* _To do_
Would you copy out the whole listing exactly as given?

* _Material_
___

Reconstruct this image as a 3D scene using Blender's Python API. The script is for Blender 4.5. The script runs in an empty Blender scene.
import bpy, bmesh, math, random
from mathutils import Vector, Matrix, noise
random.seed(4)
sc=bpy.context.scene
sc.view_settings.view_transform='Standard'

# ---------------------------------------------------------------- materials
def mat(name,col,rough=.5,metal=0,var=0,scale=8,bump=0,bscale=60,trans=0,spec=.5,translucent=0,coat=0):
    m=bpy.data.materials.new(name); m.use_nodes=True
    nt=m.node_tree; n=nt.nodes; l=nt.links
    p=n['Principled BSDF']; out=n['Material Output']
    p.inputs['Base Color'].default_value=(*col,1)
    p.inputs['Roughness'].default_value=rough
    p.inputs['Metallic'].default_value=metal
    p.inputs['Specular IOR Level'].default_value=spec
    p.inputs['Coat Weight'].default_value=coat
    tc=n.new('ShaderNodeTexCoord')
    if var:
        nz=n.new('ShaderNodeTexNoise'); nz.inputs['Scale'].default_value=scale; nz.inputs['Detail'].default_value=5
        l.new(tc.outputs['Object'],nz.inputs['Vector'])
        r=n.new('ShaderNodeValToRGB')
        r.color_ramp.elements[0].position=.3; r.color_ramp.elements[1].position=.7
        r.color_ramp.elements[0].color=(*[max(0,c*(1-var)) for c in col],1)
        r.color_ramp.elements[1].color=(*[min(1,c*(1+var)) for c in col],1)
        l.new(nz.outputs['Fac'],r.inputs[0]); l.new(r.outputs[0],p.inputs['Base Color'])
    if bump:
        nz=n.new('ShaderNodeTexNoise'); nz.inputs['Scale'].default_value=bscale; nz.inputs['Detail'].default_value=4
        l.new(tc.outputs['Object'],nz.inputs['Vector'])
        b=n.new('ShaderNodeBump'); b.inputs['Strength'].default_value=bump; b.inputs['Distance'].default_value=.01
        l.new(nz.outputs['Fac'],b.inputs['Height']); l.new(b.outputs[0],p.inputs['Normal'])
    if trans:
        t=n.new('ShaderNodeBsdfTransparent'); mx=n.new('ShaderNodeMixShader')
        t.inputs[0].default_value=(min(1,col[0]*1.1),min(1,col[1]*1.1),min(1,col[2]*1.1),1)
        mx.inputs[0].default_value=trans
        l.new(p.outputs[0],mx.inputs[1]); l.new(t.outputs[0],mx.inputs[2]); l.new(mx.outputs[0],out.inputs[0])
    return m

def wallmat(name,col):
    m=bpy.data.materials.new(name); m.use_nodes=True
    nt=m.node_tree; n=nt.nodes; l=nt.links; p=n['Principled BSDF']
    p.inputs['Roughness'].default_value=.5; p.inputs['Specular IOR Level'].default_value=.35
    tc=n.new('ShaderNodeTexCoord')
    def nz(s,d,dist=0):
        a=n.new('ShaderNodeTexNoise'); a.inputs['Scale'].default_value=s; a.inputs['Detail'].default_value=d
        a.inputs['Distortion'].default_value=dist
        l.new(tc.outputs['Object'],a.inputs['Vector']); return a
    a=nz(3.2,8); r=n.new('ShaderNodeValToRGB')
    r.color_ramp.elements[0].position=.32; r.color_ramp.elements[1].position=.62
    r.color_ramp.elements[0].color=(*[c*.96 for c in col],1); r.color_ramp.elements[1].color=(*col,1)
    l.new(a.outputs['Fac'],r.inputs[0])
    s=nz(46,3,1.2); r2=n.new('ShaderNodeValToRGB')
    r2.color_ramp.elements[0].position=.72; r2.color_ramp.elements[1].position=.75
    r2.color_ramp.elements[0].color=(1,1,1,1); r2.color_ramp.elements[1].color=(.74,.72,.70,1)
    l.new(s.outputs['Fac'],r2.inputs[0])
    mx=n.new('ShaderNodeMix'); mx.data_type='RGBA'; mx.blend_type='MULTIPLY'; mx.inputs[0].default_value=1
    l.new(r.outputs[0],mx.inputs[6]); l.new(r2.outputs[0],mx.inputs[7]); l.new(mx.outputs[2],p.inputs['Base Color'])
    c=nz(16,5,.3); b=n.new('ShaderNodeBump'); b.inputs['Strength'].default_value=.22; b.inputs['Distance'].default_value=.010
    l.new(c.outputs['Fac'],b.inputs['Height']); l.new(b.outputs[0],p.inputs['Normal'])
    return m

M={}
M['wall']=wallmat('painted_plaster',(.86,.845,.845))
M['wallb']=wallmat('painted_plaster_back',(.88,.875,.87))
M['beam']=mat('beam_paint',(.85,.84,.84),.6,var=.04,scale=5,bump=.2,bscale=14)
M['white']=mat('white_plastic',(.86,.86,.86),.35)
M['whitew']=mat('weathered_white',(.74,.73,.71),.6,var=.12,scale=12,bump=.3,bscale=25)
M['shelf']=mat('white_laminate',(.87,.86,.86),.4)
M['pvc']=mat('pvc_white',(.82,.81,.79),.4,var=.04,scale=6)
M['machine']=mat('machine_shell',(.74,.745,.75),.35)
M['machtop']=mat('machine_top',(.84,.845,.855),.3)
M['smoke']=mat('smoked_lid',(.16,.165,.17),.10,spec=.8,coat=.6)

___

* _Task answer_
Reconstruct this image as a 3D scene using Blender's Python API. The script is for Blender 4.5. The script runs in an empty Blender scene.
import bpy, bmesh, math, random
from mathutils import Vector, Matrix, noise
random.seed(4)
sc=bpy.context.scene
sc.view_settings.view_transform='Standard'

# ---------------------------------------------------------------- materials
def mat(name,col,rough=.5,metal=0,var=0,scale=8,bump=0,bscale=60,trans=0,spec=.5,translucent=0,coat=0):
    m=bpy.data.materials.new(name); m.use_nodes=True
    nt=m.node_tree; n=nt.nodes; l=nt.links
    p=n['Principled BSDF']; out=n['Material Output']
    p.inputs['Base Color'].default_value=(*col,1)
    p.inputs['Roughness'].default_value=rough
    p.inputs['Metallic'].default_value=metal
    p.inputs['Specular IOR Level'].default_value=spec
    p.inputs['Coat Weight'].default_value=coat
    tc=n.new('ShaderNodeTexCoord')
    if var:
        nz=n.new('ShaderNodeTexNoise'); nz.inputs['Scale'].default_value=scale; nz.inputs['Detail'].default_value=5
        l.new(tc.outputs['Object'],nz.inputs['Vector'])
        r=n.new('ShaderNodeValToRGB')
        r.color_ramp.elements[0].position=.3; r.color_ramp.elements[1].position=.7
        r.color_ramp.elements[0].color=(*[max(0,c*(1-var)) for c in col],1)
        r.color_ramp.elements[1].color=(*[min(1,c*(1+var)) for c in col],1)
        l.new(nz.outputs['Fac'],r.inputs[0]); l.new(r.outputs[0],p.inputs['Base Color'])
    if bump:
        nz=n.new('ShaderNodeTexNoise'); nz.inputs['Scale'].default_value=bscale; nz.inputs['Detail'].default_value=4
        l.new(tc.outputs['Object'],nz.inputs['Vector'])
        b=n.new('ShaderNodeBump'); b.inputs['Strength'].default_value=bump; b.inputs['Distance'].default_value=.01
        l.new(nz.outputs['Fac'],b.inputs['Height']); l.new(b.outputs[0],p.inputs['Normal'])
    if trans:
        t=n.new('ShaderNodeBsdfTransparent'); mx=n.new('ShaderNodeMixShader')
        t.inputs[0].default_value=(min(1,col[0]*1.1),min(1,col[1]*1.1),min(1,col[2]*1.1),1)
        mx.inputs[0].default_value=trans
        l.new(p.outputs[0],mx.inputs[1]); l.new(t.outputs[0],mx.inputs[2]); l.new(mx.outputs[0],out.inputs[0])
    return m

def wallmat(name,col):
    m=bpy.data.materials.new(name); m.use_nodes=True
    nt=m.node_tree; n=nt.nodes; l=nt.links; p=n['Principled BSDF']
    p.inputs['Roughness'].default_value=.5; p.inputs['Specular IOR Level'].default_value=.35
    tc=n.new('ShaderNodeTexCoord')
    def nz(s,d,dist=0):
        a=n.new('ShaderNodeTexNoise'); a.inputs['Scale'].default_value=s; a.inputs['Detail'].default_value=d
        a.inputs['Distortion'].default_value=dist
        l.new(tc.outputs['Object'],a.inputs['Vector']); return a
    a=nz(3.2,8); r=n.new('ShaderNodeValToRGB')
    r.color_ramp.elements[0].position=.32; r.color_ramp.elements[1].position=.62
    r.color_ramp.elements[0].color=(*[c*.96 for c in col],1); r.color_ramp.elements[1].color=(*col,1)
    l.new(a.outputs['Fac'],r.inputs[0])
    s=nz(46,3,1.2); r2=n.new('ShaderNodeValToRGB')
    r2.color_ramp.elements[0].position=.72; r2.color_ramp.elements[1].position=.75
    r2.color_ramp.elements[0].color=(1,1,1,1); r2.color_ramp.elements[1].color=(.74,.72,.70,1)
    l.new(s.outputs['Fac'],r2.inputs[0])
    mx=n.new('ShaderNodeMix'); mx.data_type='RGBA'; mx.blend_type='MULTIPLY'; mx.inputs[0].default_value=1
    l.new(r.outputs[0],mx.inputs[6]); l.new(r2.outputs[0],mx.inputs[7]); l.new(mx.outputs[2],p.inputs['Base Color'])
    c=nz(16,5,.3); b=n.new('ShaderNodeBump'); b.inputs['Strength'].default_value=.22; b.inputs['Distance'].default_value=.010
    l.new(c.outputs['Fac'],b.inputs['Height']); l.new(b.outputs[0],p.inputs['Normal'])
    return m

M={}
M['wall']=wallmat('painted_plaster',(.86,.845,.845))
M['wallb']=wallmat('painted_plaster_back',(.88,.875,.87))
M['beam']=mat('beam_paint',(.85,.84,.84),.6,var=.04,scale=5,bump=.2,bscale=14)
M['white']=mat('white_plastic',(.86,.86,.86),.35)
M['whitew']=mat('weathered_white',(.74,.73,.71),.6,var=.12,scale=12,bump=.3,bscale=25)
M['shelf']=mat('white_laminate',(.87,.86,.86),.4)
M['pvc']=mat('pvc_white',(.82,.81,.79),.4,var=.04,scale=6)
M['machine']=mat('machine_shell',(.74,.745,.75),.35)
M['machtop']=mat('machine_top',(.84,.845,.855),.3)
M['smoke']=mat('smoked_lid',(.16,.165,.17),.10,spec=.8,coat=.6)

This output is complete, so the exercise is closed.